Use insights from cognitive psychology for design

Up to this point, I have primarily given you tips for the didactic design of an e-learning course. In this section I focus on the visual design. I do not draw conclusions from current design trends, nor from research in the field of UX or UI design (even if they are very exciting). In view of the length of the article, I will limit myself, as the title suggests, to findings of cognitive psychology, more precisely to results of the Cognitive Theory of Multimedia Learning (short: CTML) according to Mayer (2005).

 

The CTML deals with the information processing processes in learning with multimedia learning material, more precisely: with the linking of text and image presentations of learning content. It is based on the following three assumptions:

(1) „Dual Channel Assumption“: A person's working memory consists of two independent channels for storing short-term information - a visual/pictorial and an auditory/verbal channel. When information is presented to the eye, such as text or video, it is processed by the visual channel. Information presented to the ear is processed by the auditory channel. 

(2) „Limited Capacity Assumption“: The second assumption is that humans can only process a limited amount of information per channel at the same time. This is consistent with Sweller's Cognitive Load Theory and is also consistent with Miller's theory that only 7+/- 2 chunks per channel can be processed. 

(3) „Active Processing Assumption“: The third and last assumption postulates active human information processing by assuming that learners actively engage with the learning material in order to construct a coherent and coherent mental representation of their existing experiences. Accordingly, learning is meaningful when relevant information is represented and linked in mental models. 
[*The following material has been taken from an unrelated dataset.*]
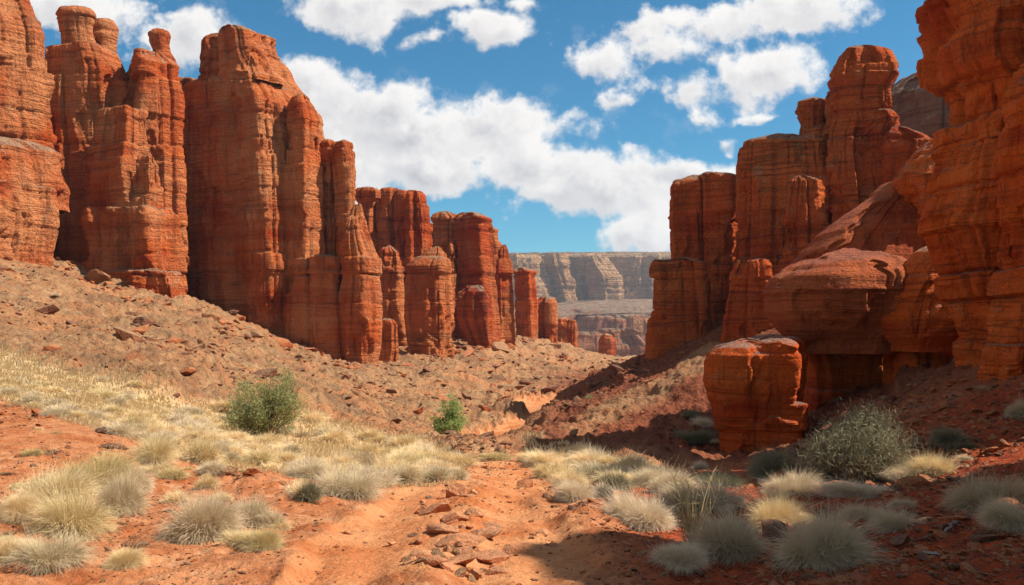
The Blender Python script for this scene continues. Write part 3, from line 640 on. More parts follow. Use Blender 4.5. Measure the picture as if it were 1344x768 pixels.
tower('balanced_tower', 'tall stepped tower with a bulging head and a small knob, in the right wall', 'rock tower', [
    ('body', P_(rows=[(150, 1092, 1166), (162, 1084, 1178), (180, 1080, 1170), (210, 1080, 1170), (250, 1080, 1180), (320, 1076, 1200), (400, 1074, 1210)], D=47, mat=M_right, seed=56, k=.75, n=7, phi=-0.3, facets=0, sink=5)),
    ('neck', P_(rows=[(116, 1094, 1160), (124, 1088, 1162), (150, 1086, 1164), (158, 1086, 1168)], D=47, mat=M_right, seed=57, k=.8, n=6, phi=-.3, facets=0, sink=.6, led=1.3)),
    ('head', P_(rows=[(63, 1110, 1150), (68, 1102, 1160), (84, 1094, 1170), (104, 1094, 1172), (118, 1098, 1164), (126, 1098, 1160)], D=47, mat=M_right, seed=58, k=.85, n=5, phi=-.2, facets=0, sink=.5, led=1.3, flute=.6, round_=.2)),
    ('knob', P_(rows=[(130, 1054, 1078), (135, 1044, 1083), (148, 1044, 1083), (162, 1050, 1080), (184, 1046, 1082)], D=49, mat=M_right, seed=59, k=.8, n=4, phi=-.2, facets=0, sink=2, flute=.3)),
    ('shoulder', P_(rows=[(164, 1075, 1120), (172, 1060, 1130), (190, 1056, 1130)], D=49, mat=M_right, seed=60, k=.7, n=5, facets=0, sink=3, flute=.4, dome=.04)),
    ('side_ledge', P_(rows=[(168, 1168, 1186), (178, 1160, 1206), (190, 1158, 1220), (220, 1160, 1214), (300, 1160, 1220)], D=44, mat=M_right, seed=61, k=.7, n=5, phi=-0.2, facets=0, sink=4, round_=.15))])
tower('rear_hillside', 'dull brown sloping ridge behind the tall stepped tower on the right', 'ridge', [
    ('s', P_(rows=[(88, 1236, 1400), (96, 1216, 1460), (106, 1180, 1500), (140, 1150, 1560), (220, 1130, 1620), (340, 1100, 1650)], D=92, mat=rock_mat('brown_ridge_rock', 1.0, a=(.40, .16, .09), b=(.26, .09, .05), c=(.46, .23, .14), cap=(.40, .26, .19), capth=.5), seed=62, k=.6, n=2.4, facets=0, sink=8, flute=.6, joint=.4))])
def overhang(X, Y, Z, pp): return 0.25 * np.sin(Z * 1.6 + 0.6 * X)
tower('rock_block', 'dark topped overhanging block between the brown ridge and the near right wall', 'rock', [
    ('s', P_(rows=[(176, 1228, 1290), (190, 1208, 1300), (215, 1190, 1300), (232, 1178, 1300), (262, 1184, 1290), (290, 1190, 1290), (340, 1194, 1290)], D=26.5, mat=M_hood, seed=63, k=.7, n=3.6, phi=-.2, facets=7, sink=6, tilt=.2, flute=.6, led=1.6, joint=.45))])
tower('hoodoo', 'great hoodoo with a smooth sloping dome over a bulging orange base', 'hoodoo', [
    ('base', P_(rows=[(430, 1040, 1160), (446, 1044, 1164), (470, 1058, 1162), (486, 1064, 1162), (500, 1066, 1162), (556, 1060, 1164)], D=26.5, mat=M_hood, seed=64, k=.8, n=4, facets=0, sink=2, led=2.2, flute=.6, joint=.8)),
    ('bulge', P_(rows=[(338, 1060, 1180), (350, 1034, 1188), (366, 1016, 1194), (384, 1008, 1194), (410, 1010, 1190), (434, 1026, 1180), (450, 1044, 1170)], D=25.2, mat=M_dome, seed=65, k=.95, n=2.4, facets=0, sink=.3, led=.5, flute=.25, joint=.1, round_=.3, dome=.2)),
    ('dome', P_(rows=[(240, 1164, 1240), (262, 1140, 1250), (285, 1108, 1258), (310, 1078, 1262), (330, 1058, 1262), (345, 1046, 1262), (380, 1036, 1262)], D=27.6, mat=M_dome, seed=66, k=.75, n=3.5, facets=0, sink=.4, led=.8, flute=.5, joint=.3, amp=.8)),
    ('ledge', P_(rows=[(354, 1024, 1046), (360, 1018, 1052), (370, 1020, 1056)], D=25.8, mat=M_dome, seed=67, k=.8, n=3, facets=0, sink=.3, flute=.3))])
tower('hoodoo', 'round boulder headed hoodoo beside the near right wall', 'hoodoo', [
    ('stem', P_(rows=[(440, 1182, 1276), (460, 1176, 1280), (500, 1172, 1290), (528, 1172, 1300)], D=24.5, mat=M_hood, seed=68, k=.8, n=3, facets=7, sink=2, flute=.6, led=2, joint=.8)),
    ('head', P_(rows=[(322, 1218, 1256), (332, 1200, 1272), (350, 1186, 1282), (390, 1164, 1290), (420, 1156, 1290), (440, 1160, 1276), (452, 1172, 1256)], D=23.6, mat=M_hood, seed=69, k=.8, n=2.5, facets=8, sink=.2, led=.7, flute=.4, joint=.25, round_=.2))])
tower('squat_hoodoo', 'squat block hoodoo with a flat grey top at the foot of the right slope', 'hoodoo', [
    ('slab', P_(rows=[(446, 956, 1044), (454, 930, 1054), (466, 922, 1058), (500, 920, 1056), (522, 926, 1050), (538, 938, 1048)], D=24, mat=M_hood, seed=70, k=.7, n=7, phi=-.3, facets=0, sink=.3, led=1.3, flute=.4, joint=.45, dome=.12, tilt=.08)),
    ('stem', P_(rows=[(526, 936, 1050), (545, 940, 1048), (560, 938, 1046), (604, 944, 1050)], D=24.1, mat=M_hood, seed=71, k=.66, n=7, phi=-.2, facets=0, sink=1.5, led=2.2, flute=.6, joint=.6))])
tower('near_cliff', 'towering near orange cliff with undercut ledges at the right edge', 'cliff', [
    ('brow', P_(rows=[(-22, 1226, 1720), (-10, 1220, 1760), (12, 1228, 1780), (40, 1240, 1800), (70, 1234, 1800), (95, 1238, 1800), (125, 1262, 1800), (150, 1262, 1800), (180, 1252, 1800)], D=20, mat=M_hood, seed=72, k=.35, n=4, facets=0, sink=.3, flute=.3, joint=1.6, led=2.4, amp=1.6)),
    ('wall', P_(rows=[(165, 1256, 1800), (200, 1262, 1800), (250, 1250, 1800), (300, 1236, 1800), (350, 1250, 1800), (410, 1270, 1800), (440, 1286, 1800), (480, 1290, 1800)], D=20, mat=M_hood, seed=73, k=.35, n=4.5, facets=0, sink=2.5, flute=.3, joint=1.6, led=2.4, amp=1.6)),
    ('buttress', P_(rows=[(60, 1352, 1600), (120, 1330, 1600), (260, 1322, 1600), (420, 1310, 1600), (500, 1300, 1600)], D=17.5, mat=M_hood, seed=74, k=.4, n=4.5, facets=0, sink=2, flute=.3, joint=1.6, led=2.4, amp=1.6, round_=.2))])
# --- the near cliff runs on towards the viewer, to the right of the photograph
def wcol(name, x0, x1, y, zt, zb, seed, k, mat=None, label=None):
    r = lambda z, a, b: (HZ - (z - CZ) / y * F, CX + a / y * F, CX + b / y * F)
    return tag(kind='thing', o=column(name, [r(zt, x0 + .5, x1), r(zt * .6, x0, x1), r(zb, x0 - .3, x1)], y, mat or M_hood, seed, k=k, n=4, facets=7, sink=2, dens=0.35, round_=.1), label=label, cat='cliff')
wcol('near_cliff', 11.2, 22, 14.5, 10.8, 0, 81, .38, label='cliff continuing toward the viewer beyond the right edge, nearest the towering one')
wcol('near_cliff', 12.2, 24, 8.6, 13.0, 0, 82, .34, label='narrow cliff section beyond the right edge with a knobby crest')
wcol('near_cliff', 11.8, 25, 4.6, 13.8, 0, 83, .30, label='tall cliff section beside the viewer, out past the right edge')
# --- far mesa and benches
tower('far_mesa', 'hazy pale layered mesa closing the valley far away', 'mesa', [
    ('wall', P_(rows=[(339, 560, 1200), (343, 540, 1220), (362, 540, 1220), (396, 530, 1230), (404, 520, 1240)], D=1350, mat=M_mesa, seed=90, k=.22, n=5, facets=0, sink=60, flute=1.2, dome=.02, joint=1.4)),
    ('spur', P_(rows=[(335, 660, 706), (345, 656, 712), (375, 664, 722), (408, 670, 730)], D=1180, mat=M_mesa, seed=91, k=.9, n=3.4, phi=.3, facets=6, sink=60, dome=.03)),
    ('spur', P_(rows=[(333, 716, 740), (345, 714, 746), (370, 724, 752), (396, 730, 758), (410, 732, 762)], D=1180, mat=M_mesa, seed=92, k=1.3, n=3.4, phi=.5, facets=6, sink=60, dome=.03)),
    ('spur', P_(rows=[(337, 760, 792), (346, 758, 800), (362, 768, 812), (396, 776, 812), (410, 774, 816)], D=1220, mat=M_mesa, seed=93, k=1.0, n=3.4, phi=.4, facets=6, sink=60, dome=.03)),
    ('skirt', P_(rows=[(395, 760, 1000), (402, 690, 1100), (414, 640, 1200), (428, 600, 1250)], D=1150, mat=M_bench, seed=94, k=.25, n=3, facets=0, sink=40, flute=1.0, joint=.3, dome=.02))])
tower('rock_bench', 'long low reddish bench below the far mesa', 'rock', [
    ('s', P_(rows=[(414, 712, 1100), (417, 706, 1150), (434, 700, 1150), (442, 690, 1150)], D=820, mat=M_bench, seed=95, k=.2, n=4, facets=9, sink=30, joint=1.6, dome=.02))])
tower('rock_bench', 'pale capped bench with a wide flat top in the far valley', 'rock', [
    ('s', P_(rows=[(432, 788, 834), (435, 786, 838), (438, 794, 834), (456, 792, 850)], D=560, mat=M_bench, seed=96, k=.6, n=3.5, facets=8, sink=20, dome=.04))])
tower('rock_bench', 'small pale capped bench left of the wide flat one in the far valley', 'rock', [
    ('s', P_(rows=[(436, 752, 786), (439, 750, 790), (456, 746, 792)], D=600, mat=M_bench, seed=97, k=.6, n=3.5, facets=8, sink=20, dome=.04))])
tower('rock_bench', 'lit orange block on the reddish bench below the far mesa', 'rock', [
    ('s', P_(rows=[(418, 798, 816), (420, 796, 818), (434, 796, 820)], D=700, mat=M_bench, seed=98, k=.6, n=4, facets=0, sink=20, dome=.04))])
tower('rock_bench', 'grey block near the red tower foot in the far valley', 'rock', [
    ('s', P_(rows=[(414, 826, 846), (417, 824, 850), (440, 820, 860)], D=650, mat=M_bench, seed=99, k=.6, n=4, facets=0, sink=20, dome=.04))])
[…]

Based on these assumptions, five design principles for effective e-learning can be derived, which mainly concern the design component of a learning environment. Brünken, Koch & Jänen, (2012) summarise them as follows: 

(1)  Multimedia principle: Learners learn better with words and pictures than with words alone

(2)  Principle of contiguity: learners learn better when corresponding words and images are presented directly next to each other or in real time

(3) Principle of coherence: Learners learn better when irrelevant words, images and sounds are excluded

(4) Modality principle: learners learn better with animations and auditory teaching text than with animations and an on-screen text

(5) Redundancy principle: According to this principle, learners learn better with animations and an audibly presented teaching text than with an animation and a visually and audibly presented teaching text

 

The 5 Key Take Aways

 

  1. Writing motivating and effective e-learning concepts is not magic 

  2. Good e-learning results from the sum of many small details

  3. For e-learning to be successful, virtual supervision in the form of an e-tutor is required

  4. If you yourself have no knowledge in the field of online didactics and/or already have experience in the supervision of virtual learning formats, you should ideally get an e-tutor on the site or at least let their feedback flow into the design

  5. E-learning can be fun, motivating & at the same time have a lasting learning effect

 

 

  • Brünken, R., Koch, B. & Jänen, I. (2012). Pädagogisch-Psychologische Grundlagen. In M. Henninger & H. Mandl (Hrsg.), Handbuch Medien- und Bildungsmanagement (S.91- 106). Weinheim: Beltz Verlag

  • Hesse, F.W.; Garsoffsky, B. & Hron, A. (1997). Interface-Design für computergestützes kooperatives Lernen. In L.J. Issing & P.Klimsa (Hrsg.), Information und Lernen mit Multimedia (2. Überarbeitete Aufl., S.253-267). Weinheim: Beltz-PVU. 

  • Mayer, R.E. (2005). Multimedia Learning. Cambridge: University Press.